L’option par défaut pour le pilotage automatique consiste à dire aux épargnants que les versements sur leur Perco seront investis d’office sur des placements à long terme, dont le niveau de risque sera progressivement réduit au fur et à mesure qu’ils approcheront de la retraite. Ce n’est pas aberrant. Le seul problème est qu’une fois encore, il y a beaucoup trop d’opacité sur les frais prélevés dans ces fonds qui pénalisent les épargnants, et pas assez de concurrence pour leur permettre de choisir des placements plus compétitifs.

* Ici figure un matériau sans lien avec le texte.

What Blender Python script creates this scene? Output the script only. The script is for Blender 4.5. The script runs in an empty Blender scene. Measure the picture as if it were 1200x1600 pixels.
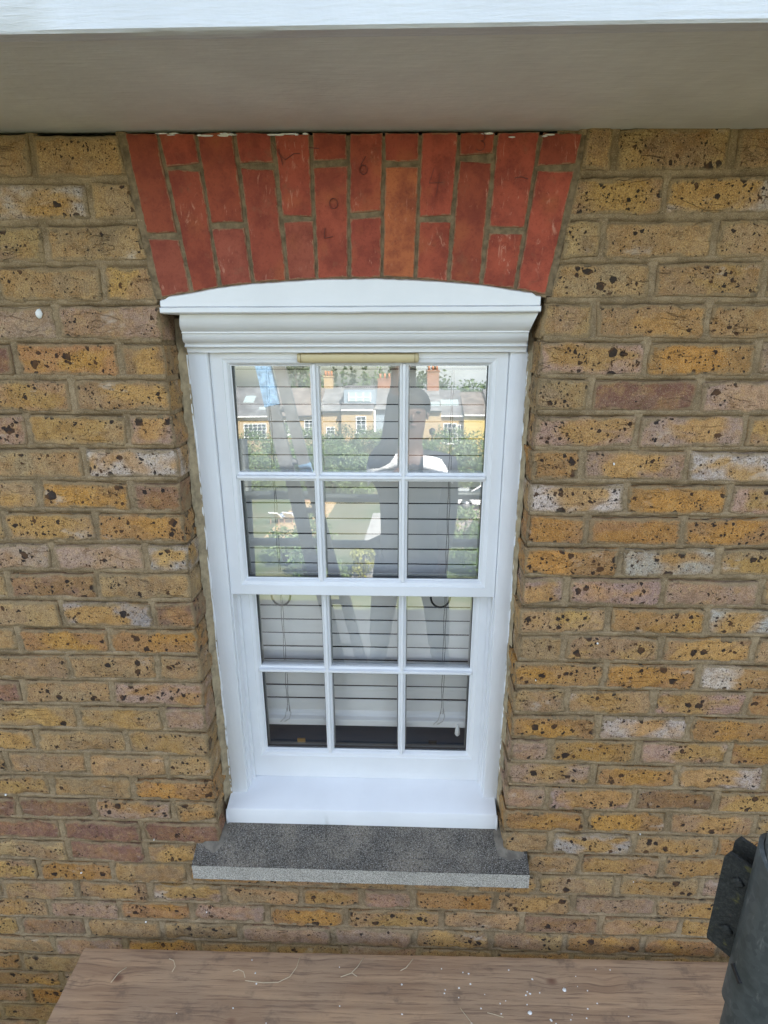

On peut faire la même critique pour la création du Perco Plus, qui permet de bénéficier d’avantages supplémentaires en introduisant une part d’investissements en PME à hauteur de 7% de l’épargne (selon les mêmes critères que pour le PEA-PME). C’est bien en théorie. Mais en pratique, on ne peut pas faire confiance aux fonds de PME tant que les dérives et malversations observées sur Alternext ne seront pas mieux contrôlées et sanctionnées.

8/ D’autres réformes du Perco sont-elles plus favorables aux épargnants salariés ?

Oui, il y a deux mesures tout à fait intéressantes qui pourraient contribuer à améliorer la popularité du Perco. La plus simple, car elle est d’application automatique immédiate en 2016, c’est la possibilité de convertir jusqu’à dix jours de congés payés par an en épargne pour la retraite sur son Perco. Jusqu’ici, cette possibilité était réservée aux entreprises disposant d’un compte épargne temps (CET), et limitée à cinq jours par an.

Depuis cette année, si l’entreprise dispose d’un Perco, il sera possible de demander à l’employeur d’y verser l’équivalent en salaire de dix jours de congés payés, en vue de préparer sa retraite, même s’il n’y a pas de CET dans l’entreprise.

La seconde mesure pourrait favoriser le développement de l’épargne retraite d’entreprise à plus long terme, puisqu’elle autorise les employeurs à verser sur le Perco de leurs salariés jusqu’à 772 euros par an (2% du PASS 2016 = 772,32 euros), même sans aucun versement volontaire de ces salariés, à condition qu’il le fasse évidemment pour tous les salariés. Si Emmanuel Macron persévère dans cette voie, comme il l’a annoncé dans le cadre du prochain projet de Loi Sapin, cela pourrait favoriser l’émergence de fonds de pension d’entreprise à la française complétant l’éventail actuel des systèmes et produits de retraite.